Task prompt ▸
Copy each line of the records that contains the word "this".

------------------------------------------------------------------------

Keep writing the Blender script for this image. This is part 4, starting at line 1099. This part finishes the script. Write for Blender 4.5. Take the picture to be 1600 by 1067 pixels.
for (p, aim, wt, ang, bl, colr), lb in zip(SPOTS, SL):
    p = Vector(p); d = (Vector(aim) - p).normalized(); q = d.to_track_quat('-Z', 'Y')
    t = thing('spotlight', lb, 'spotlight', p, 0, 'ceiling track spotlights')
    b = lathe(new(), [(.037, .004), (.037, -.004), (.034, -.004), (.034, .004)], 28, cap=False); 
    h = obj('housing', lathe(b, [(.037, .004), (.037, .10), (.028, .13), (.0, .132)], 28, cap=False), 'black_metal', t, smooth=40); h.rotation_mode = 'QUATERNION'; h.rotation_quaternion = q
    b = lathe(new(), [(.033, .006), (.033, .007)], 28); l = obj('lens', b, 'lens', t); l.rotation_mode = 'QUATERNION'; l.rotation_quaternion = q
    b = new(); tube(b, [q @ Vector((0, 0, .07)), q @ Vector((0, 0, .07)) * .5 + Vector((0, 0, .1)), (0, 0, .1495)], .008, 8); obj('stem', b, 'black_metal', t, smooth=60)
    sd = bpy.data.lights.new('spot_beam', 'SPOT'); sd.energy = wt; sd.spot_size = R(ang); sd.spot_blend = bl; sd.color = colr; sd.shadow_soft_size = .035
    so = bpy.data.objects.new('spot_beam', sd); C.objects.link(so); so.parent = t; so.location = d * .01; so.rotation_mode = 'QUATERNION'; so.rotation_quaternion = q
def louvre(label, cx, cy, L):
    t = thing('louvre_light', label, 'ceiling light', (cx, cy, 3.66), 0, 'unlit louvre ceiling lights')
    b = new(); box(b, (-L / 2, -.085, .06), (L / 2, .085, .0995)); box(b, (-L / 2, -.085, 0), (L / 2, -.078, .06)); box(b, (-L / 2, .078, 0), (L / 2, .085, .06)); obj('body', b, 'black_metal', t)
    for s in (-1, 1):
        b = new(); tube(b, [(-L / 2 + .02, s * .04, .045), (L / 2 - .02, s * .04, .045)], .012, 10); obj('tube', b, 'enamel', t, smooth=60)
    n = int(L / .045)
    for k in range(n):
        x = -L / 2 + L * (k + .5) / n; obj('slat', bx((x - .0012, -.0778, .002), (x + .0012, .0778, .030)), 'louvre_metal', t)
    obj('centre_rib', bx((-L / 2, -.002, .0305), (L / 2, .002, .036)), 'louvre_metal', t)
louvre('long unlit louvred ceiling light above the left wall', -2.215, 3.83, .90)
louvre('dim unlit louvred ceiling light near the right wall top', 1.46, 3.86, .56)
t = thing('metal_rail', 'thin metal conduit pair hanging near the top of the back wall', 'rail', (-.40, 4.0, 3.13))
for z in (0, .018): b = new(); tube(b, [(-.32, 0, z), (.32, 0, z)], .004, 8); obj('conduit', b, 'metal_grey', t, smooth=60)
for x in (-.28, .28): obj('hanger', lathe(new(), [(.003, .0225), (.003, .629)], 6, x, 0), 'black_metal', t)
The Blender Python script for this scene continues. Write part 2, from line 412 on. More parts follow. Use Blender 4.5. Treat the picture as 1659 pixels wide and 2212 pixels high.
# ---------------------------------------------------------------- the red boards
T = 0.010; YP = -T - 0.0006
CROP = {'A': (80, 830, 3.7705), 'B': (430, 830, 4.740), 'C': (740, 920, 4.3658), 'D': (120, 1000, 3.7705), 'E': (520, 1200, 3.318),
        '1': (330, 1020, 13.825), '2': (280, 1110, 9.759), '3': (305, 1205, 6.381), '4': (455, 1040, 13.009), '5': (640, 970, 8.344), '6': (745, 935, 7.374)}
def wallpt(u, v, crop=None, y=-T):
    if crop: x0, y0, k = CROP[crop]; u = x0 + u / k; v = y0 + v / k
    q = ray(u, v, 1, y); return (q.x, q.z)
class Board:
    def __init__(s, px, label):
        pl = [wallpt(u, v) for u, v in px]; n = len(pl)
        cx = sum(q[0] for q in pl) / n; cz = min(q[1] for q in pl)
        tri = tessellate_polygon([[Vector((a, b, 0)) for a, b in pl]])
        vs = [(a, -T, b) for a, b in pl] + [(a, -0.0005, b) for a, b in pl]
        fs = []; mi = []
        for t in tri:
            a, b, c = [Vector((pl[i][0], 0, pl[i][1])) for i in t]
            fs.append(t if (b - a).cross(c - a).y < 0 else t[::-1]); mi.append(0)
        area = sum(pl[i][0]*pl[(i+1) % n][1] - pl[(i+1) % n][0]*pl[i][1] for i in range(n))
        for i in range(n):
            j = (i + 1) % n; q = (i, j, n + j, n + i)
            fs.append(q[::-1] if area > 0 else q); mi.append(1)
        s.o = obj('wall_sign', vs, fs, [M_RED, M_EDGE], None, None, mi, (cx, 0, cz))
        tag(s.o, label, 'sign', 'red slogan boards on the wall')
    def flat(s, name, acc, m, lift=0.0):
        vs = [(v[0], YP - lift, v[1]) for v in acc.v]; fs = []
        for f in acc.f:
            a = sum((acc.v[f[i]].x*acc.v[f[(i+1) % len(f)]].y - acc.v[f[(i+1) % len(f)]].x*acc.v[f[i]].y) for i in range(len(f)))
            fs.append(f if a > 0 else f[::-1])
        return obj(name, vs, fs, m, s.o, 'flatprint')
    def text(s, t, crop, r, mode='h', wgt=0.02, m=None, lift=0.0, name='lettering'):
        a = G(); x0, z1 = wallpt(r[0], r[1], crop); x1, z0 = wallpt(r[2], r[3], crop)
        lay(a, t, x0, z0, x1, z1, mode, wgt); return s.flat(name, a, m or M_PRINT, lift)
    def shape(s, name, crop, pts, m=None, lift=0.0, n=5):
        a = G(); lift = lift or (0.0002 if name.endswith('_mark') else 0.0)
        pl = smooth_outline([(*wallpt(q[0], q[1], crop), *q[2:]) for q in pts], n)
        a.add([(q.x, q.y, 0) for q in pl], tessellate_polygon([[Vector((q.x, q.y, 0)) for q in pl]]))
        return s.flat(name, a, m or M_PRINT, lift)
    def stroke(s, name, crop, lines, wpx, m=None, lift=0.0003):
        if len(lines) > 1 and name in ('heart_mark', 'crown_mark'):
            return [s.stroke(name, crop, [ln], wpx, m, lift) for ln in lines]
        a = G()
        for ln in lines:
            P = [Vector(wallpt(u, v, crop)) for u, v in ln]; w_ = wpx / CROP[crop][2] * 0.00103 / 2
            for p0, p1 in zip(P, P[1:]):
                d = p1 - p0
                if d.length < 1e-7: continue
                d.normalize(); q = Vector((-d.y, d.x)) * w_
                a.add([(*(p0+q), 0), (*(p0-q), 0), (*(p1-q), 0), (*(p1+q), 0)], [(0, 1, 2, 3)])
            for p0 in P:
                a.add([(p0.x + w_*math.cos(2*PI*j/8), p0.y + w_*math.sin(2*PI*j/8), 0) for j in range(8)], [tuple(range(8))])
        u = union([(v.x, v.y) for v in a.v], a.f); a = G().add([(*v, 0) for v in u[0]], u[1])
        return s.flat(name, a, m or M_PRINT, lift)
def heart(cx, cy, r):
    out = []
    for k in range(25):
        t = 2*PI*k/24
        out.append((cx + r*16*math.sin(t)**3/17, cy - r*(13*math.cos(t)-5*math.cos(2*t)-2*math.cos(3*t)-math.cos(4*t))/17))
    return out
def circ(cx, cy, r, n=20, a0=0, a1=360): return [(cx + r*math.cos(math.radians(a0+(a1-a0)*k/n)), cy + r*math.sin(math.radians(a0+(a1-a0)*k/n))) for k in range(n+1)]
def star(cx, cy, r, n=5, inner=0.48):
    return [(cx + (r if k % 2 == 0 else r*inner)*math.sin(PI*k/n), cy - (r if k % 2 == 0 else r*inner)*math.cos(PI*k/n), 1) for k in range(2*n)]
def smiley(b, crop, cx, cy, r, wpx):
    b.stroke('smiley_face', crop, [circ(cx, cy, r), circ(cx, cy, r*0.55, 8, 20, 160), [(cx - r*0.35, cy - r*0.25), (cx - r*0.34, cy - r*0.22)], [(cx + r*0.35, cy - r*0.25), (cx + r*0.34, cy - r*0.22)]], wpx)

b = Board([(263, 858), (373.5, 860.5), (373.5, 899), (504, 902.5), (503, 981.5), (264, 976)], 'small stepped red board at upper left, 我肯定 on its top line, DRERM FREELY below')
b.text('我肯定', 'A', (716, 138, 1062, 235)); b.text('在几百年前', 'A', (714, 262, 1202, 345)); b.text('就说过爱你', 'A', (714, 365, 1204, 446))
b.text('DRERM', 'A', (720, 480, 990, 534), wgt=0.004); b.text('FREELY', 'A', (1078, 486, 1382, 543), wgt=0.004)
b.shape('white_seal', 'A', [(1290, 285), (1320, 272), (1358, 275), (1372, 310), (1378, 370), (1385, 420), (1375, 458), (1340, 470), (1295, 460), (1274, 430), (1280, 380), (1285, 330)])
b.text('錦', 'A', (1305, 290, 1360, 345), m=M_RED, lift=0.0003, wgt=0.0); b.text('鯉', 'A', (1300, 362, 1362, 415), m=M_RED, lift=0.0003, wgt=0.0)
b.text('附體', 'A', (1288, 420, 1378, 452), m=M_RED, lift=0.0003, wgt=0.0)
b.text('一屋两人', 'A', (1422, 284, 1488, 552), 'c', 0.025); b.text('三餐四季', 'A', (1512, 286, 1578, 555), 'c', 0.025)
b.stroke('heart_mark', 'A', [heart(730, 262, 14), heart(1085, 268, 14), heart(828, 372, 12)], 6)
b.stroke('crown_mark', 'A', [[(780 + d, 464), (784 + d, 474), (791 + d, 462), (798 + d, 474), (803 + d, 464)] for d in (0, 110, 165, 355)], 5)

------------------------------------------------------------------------

Response to the task ▸
Keep writing the Blender script for this image. This is part 4, starting at line 1099. This part finishes the script. Write for Blender 4.5. Take the picture to be 1600 by 1067 pixels.
The Blender Python script for this scene continues. Write part 2, from line 412 on. More parts follow. Use Blender 4.5. Treat the picture as 1659 pixels wide and 2212 pixels high.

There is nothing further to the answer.